Somehow we won. We ended up with something like 25 vets, many of them parents of students, that first year and every swinging Richard of a junior had his chance to talk to a vet.

As the years went on we have added and subtracted to the program. The band is on board and plays the National Anthem to begin the day and gives a patriotic salute at the end. The Things They Carried, The Killer Angels or Guns Up are read by various English classes, the social studies students go over the Cold War, especially Vietnam, the religion department goes over Just War theology... we still can't get the science department to teach about defoliants or the math department to go into map reading or how you adjust fire from indirect fire weapons... but we do get a good deal of support from the school. Most years the Ohio National Guard flies in a Huey or a cobra... this year it was a Blackhawk, all the Huey's are out of the inventory (he sighs) and the kids are fed MREs for lunch. We've added Korean War vets to the mix and this year had Moeller veterans from Iraq and Afghanistan back to talk.

I grew up surrounded by World War II vets, my dad and uncles included.

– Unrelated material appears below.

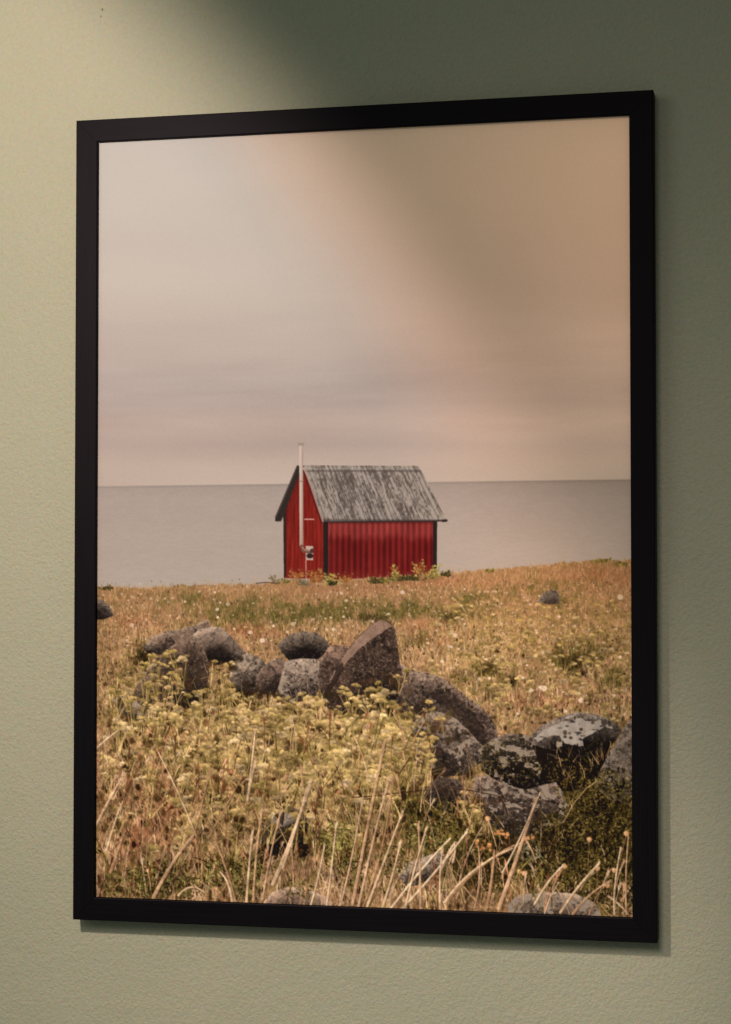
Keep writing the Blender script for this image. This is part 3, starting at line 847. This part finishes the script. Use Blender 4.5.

My mom and aunts had all been a part of the Rosie the Riveter story. Al Bohlender, one of my 7th grade teachers flew a B-26 over the Normandy beachhead on June 6th, another teacher, Mr. Hall had been an infantry platoon leader in Korea. I'm sure there were more veterans than that and more adults who could have told us first hand what it was like to hear about Pearl Harbor, or how they lived under rationing, or what combat was really like, but they never got into our classrooms and we never heard their stories. What a tragic loss to us and to them.

Yesterday was the 15th Annual Vietnam Day, the 15th consecutive year in which every junior at Moeller had one whole day of exposure to veterans spanning Korea, Vietnam, The Gulf War and Iraq. Each student was free to ask questions and to see the history through the eyes of people who had 'been there and done that.' I'm worn out today and glad that Bob and Dave have to teach while I take a day off, but it's all worth the effort.
 
That sounds extremely cool, I would have loved to have such a day when I was in school. Always found that part of history very interesting, and getting insight from those that were there would be very cool.